Multilayered and daring, The Spirit of Judaism challenged contemporary assumptions about the practice of Judaism and called for some major reforms, including an English vernacular translation of the Hebrew Bible. Most importantly, “she polemicized on behalf of both English tolerance and Jewish religious reform,” explains Michael Galchinsky in The Origin of the Modern Jewish Woman Writer, “and she offered a new vision of the spiritual needs of women in general and Jewish women in particular.”

Aguilar’s views clearly made an impact and nowhere more than in the American South, where the book made its way into the hands of the influential educator Rebecca Gratz, founder of the American Jewish Sunday School Movement (and allegedly the model for Scott’s heroine Rebecca), who began distributing it to her students. Gratz passed on a copy to her niece, Miriam Moses Cohen, who wrote Aguilar a gushing fan letter—beginning a lifelong correspondence with the author—and pushed her husband, Solomon (Georgia’s first Jewish state senator) to get involved with its promotion.

Aguilar’s sentimental style fit perfectly with prevailing Southern literary sensibilities of the time. Her poetry—published in Christian ladies’ journals—and her morally instructive novels, featuring Christian characters (in the vein of Home), brought her an enthusiastic audience of non-Jewish readers.

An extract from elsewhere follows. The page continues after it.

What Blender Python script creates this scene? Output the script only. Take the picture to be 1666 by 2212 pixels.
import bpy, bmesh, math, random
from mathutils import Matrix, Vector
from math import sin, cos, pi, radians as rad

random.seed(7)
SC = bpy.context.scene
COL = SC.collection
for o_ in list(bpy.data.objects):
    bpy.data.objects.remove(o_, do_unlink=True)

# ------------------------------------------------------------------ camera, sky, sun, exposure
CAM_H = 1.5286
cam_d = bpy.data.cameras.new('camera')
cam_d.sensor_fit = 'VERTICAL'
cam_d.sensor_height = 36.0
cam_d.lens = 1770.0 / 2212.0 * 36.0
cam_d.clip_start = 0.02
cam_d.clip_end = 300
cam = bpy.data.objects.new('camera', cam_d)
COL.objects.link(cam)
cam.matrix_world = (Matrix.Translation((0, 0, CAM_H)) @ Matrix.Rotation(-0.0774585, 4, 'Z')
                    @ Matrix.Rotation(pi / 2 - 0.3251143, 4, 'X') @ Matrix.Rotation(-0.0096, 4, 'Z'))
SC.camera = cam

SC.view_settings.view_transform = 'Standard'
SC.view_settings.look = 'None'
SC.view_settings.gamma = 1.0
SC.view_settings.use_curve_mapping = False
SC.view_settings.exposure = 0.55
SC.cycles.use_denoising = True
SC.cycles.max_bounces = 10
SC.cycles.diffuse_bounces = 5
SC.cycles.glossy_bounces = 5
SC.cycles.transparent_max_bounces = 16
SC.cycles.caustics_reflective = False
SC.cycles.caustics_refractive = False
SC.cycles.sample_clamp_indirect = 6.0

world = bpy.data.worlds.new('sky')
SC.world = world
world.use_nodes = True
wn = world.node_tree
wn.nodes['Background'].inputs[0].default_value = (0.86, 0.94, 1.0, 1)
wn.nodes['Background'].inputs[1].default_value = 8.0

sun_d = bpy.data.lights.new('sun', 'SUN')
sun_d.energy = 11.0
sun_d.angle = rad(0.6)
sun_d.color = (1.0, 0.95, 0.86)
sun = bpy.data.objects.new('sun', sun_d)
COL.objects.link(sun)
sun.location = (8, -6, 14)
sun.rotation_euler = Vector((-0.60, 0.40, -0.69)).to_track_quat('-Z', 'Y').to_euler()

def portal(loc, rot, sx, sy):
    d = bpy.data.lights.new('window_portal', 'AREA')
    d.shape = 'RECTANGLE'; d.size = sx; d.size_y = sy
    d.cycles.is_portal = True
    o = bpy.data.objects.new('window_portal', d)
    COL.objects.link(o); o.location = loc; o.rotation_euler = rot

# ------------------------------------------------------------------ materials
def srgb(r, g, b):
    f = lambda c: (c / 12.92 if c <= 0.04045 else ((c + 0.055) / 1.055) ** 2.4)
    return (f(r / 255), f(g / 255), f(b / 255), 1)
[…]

In 1843, as her health declined and her Christian readership grew, Aguilar was invited to write a book for Charlotte Montefiore‘s “Cheap Jewish Library” series, which the Jewish publisher, philanthropist, and writer had launched as a way to indoctrinate and elevate “the humbler class of Israelites.” Despite the runaway success of The Spirit of Judaism, Aguilar herself was still having money troubles and she quickly signed on with Montefiore. The resulting novel, The Perez Family, reads today as didactic and sentimental—to the extent that it’s barely readable—but it possesses an odd bit of historical significance: It was the first literary depiction of Anglo-Jewish life actually written by a Jew.

Concerned with issues of faith and morality, the novella is basically a chronicle of suffering: The good, noble Perezes—devout Sephardic Jews living in Liverpool—endure hardship after hardship, while maintaining a home of such grace and gentility “even poverty…looked respectable.” By 1845, the increasingly ill Aguilar was still struggling to do the same, as she tended to her dying father and finished up a collection of biographical sketches of Jewish women from the Biblical period to the modern. She wrote of her difficulties to the Cohens: “I dare not publish at a loss.”

She had nothing to fear. Critics hailed Women of Israel as a masterpiece. The next year, even as her health further declined, she published The Jewish Faith, an epistolary novel, and a long essay, “A History of the Jews in England,” in the radical Scottish journal Chambers’ Miscellany. By the end of the year, Aguilar was dead.

In the years that followed Aguilar’s mother published her daughter’s prodigious body of unpublished work: the early novels, including Vale and Home, a sequel to Home called A Mother’s Recompense, and The Days of Bruce, a Scottish historical romance and a tribute to her old nemesis—or inspiration—Sir Walter Scott. In 1853, her private theological writings, which she kept at until the very end, came out under the title Sabbath Thoughts and Sacred Communings. In death, Aguilar’s fame grew and grew, and in 1869 a retrospective edition of her collected works was published to international acclaim.

But by the end of the century, her books had fallen out of print and her name had been forgotten. The rise of feminism made her domestic ideology seem quaint, even regressive. The Anglo-Jewish community underwent a sea change as Russian and Polish immigrants fled pogroms and brought with them their own literary heroes. The values of the Victorian era—which Aguilar had embraced, if not embodied—gave way to the more radical thought of the Edwardians. Literary tastes shifted. Sentimental fiction was no longer in vogue. Grace Aguilar, a woman whose works had been advertised in the end pages of Dickens’ Bleak House, was a literary and cultural nonentity. But then again, so was Sir Walter Scott.